* Challenge *
Only the lines between the line with "Continue the Blender" and the line with "b.build('drain', M['chrome'], bw)", together with those two lines themselves, are to be copied exactly.

* Task inputs *
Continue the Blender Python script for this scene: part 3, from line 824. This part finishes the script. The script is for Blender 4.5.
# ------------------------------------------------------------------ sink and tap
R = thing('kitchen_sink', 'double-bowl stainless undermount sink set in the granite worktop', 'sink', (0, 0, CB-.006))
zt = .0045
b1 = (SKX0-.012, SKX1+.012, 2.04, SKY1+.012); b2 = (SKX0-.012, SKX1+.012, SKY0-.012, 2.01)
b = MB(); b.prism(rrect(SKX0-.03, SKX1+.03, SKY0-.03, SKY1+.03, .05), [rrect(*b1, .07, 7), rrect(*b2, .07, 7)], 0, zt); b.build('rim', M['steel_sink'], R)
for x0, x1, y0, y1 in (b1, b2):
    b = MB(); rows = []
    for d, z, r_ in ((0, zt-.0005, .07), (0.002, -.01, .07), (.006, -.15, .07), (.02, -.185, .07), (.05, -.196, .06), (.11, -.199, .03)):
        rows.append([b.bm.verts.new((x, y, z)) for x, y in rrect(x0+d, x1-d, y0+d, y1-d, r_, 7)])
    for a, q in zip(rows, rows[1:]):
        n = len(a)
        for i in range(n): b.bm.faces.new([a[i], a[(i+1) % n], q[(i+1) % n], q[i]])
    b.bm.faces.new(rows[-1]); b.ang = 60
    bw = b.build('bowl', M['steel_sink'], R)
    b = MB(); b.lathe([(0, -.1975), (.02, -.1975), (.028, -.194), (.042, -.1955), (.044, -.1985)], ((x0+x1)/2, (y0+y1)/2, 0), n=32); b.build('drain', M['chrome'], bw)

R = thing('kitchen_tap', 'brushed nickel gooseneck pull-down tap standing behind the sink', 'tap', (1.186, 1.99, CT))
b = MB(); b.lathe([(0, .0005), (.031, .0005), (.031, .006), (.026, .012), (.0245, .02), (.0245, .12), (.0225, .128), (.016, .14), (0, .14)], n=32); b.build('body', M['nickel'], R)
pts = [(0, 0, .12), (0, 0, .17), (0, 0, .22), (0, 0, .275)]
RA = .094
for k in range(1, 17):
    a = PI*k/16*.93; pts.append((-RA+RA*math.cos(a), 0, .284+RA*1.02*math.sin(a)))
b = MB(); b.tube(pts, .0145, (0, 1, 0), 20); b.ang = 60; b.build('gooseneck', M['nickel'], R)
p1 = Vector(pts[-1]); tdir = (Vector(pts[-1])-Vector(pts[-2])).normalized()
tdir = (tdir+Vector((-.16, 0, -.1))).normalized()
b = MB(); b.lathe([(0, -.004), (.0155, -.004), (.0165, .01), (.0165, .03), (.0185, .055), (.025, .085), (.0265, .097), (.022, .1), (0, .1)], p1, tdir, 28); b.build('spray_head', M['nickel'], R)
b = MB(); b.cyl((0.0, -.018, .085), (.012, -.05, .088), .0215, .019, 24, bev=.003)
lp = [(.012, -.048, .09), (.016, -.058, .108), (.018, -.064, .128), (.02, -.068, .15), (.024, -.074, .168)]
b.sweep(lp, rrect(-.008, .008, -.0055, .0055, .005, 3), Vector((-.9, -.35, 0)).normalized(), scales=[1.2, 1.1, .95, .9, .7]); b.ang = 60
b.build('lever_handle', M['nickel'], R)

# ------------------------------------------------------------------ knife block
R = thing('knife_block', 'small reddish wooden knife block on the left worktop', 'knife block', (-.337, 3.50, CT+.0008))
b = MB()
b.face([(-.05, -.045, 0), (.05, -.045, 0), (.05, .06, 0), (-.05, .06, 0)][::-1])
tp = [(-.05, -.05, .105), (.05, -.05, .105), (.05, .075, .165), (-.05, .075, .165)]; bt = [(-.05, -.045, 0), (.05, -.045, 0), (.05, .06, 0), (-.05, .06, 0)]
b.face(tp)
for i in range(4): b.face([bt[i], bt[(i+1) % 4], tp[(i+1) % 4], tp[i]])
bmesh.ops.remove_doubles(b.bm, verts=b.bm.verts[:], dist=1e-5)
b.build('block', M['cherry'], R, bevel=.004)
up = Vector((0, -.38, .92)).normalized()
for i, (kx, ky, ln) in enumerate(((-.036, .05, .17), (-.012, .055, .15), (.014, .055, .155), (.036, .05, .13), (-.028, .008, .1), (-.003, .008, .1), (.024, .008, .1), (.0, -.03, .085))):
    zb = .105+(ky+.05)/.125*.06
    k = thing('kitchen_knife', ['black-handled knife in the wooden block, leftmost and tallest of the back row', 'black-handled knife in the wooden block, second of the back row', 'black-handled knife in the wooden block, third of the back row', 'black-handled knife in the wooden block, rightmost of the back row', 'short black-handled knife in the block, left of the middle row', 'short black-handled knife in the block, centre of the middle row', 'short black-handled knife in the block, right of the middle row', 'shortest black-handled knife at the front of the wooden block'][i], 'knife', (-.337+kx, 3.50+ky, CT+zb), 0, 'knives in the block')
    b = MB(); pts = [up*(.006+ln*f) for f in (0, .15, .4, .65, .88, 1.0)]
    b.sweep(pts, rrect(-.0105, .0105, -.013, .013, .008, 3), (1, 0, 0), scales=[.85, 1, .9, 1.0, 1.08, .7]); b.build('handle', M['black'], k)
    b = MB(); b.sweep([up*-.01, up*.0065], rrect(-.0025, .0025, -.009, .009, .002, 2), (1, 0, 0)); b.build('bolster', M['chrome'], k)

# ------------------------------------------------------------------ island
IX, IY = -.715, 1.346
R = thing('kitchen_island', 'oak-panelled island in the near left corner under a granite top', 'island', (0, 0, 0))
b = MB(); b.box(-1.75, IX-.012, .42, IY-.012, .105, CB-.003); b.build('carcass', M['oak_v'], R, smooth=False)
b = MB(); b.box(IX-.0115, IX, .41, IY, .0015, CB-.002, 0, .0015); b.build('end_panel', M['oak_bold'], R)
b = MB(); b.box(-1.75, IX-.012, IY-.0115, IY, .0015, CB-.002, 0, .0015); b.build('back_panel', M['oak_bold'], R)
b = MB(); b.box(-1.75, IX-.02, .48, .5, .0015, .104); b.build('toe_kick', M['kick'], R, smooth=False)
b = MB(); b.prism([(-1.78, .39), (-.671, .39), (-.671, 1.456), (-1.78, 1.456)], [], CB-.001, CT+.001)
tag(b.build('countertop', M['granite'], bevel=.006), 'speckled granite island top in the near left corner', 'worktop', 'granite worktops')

...

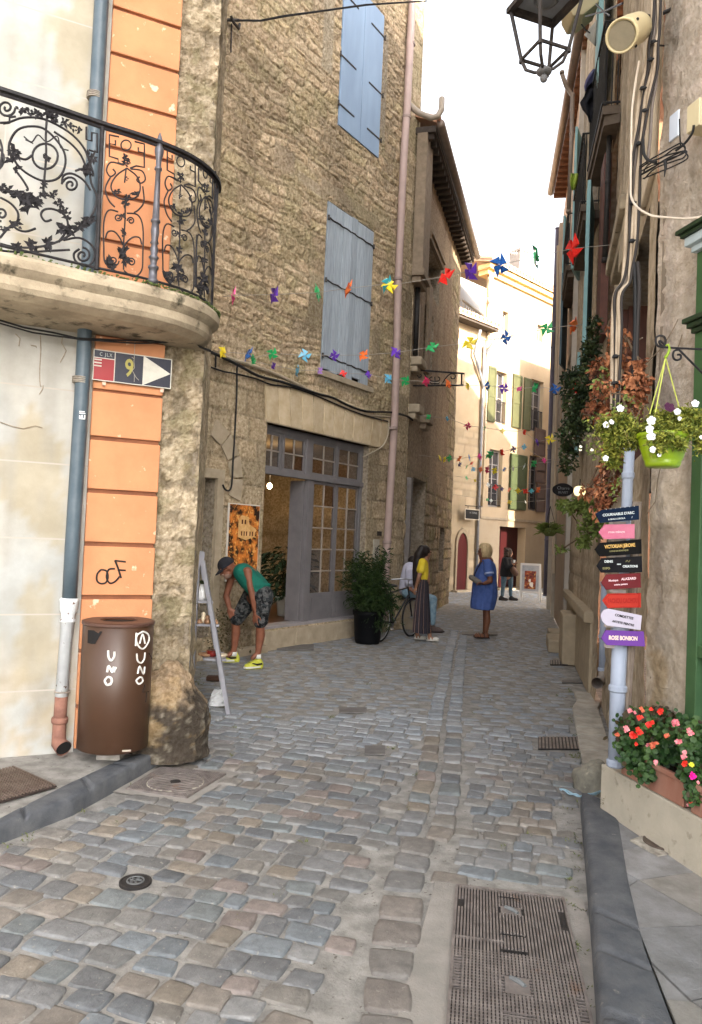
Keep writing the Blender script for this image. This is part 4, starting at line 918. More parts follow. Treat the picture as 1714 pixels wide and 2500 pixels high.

* Task result *
Continue the Blender Python script for this scene: part 3, from line 824. This part finishes the script. The script is for Blender 4.5.
# ------------------------------------------------------------------ sink and tap
R = thing('kitchen_sink', 'double-bowl stainless undermount sink set in the granite worktop', 'sink', (0, 0, CB-.006))
zt = .0045
b1 = (SKX0-.012, SKX1+.012, 2.04, SKY1+.012); b2 = (SKX0-.012, SKX1+.012, SKY0-.012, 2.01)
b = MB(); b.prism(rrect(SKX0-.03, SKX1+.03, SKY0-.03, SKY1+.03, .05), [rrect(*b1, .07, 7), rrect(*b2, .07, 7)], 0, zt); b.build('rim', M['steel_sink'], R)
for x0, x1, y0, y1 in (b1, b2):
    b = MB(); rows = []
    for d, z, r_ in ((0, zt-.0005, .07), (0.002, -.01, .07), (.006, -.15, .07), (.02, -.185, .07), (.05, -.196, .06), (.11, -.199, .03)):
        rows.append([b.bm.verts.new((x, y, z)) for x, y in rrect(x0+d, x1-d, y0+d, y1-d, r_, 7)])
    for a, q in zip(rows, rows[1:]):
        n = len(a)
        for i in range(n): b.bm.faces.new([a[i], a[(i+1) % n], q[(i+1) % n], q[i]])
    b.bm.faces.new(rows[-1]); b.ang = 60
    bw = b.build('bowl', M['steel_sink'], R)
    b = MB(); b.lathe([(0, -.1975), (.02, -.1975), (.028, -.194), (.042, -.1955), (.044, -.1985)], ((x0+x1)/2, (y0+y1)/2, 0), n=32); b.build('drain', M['chrome'], bw)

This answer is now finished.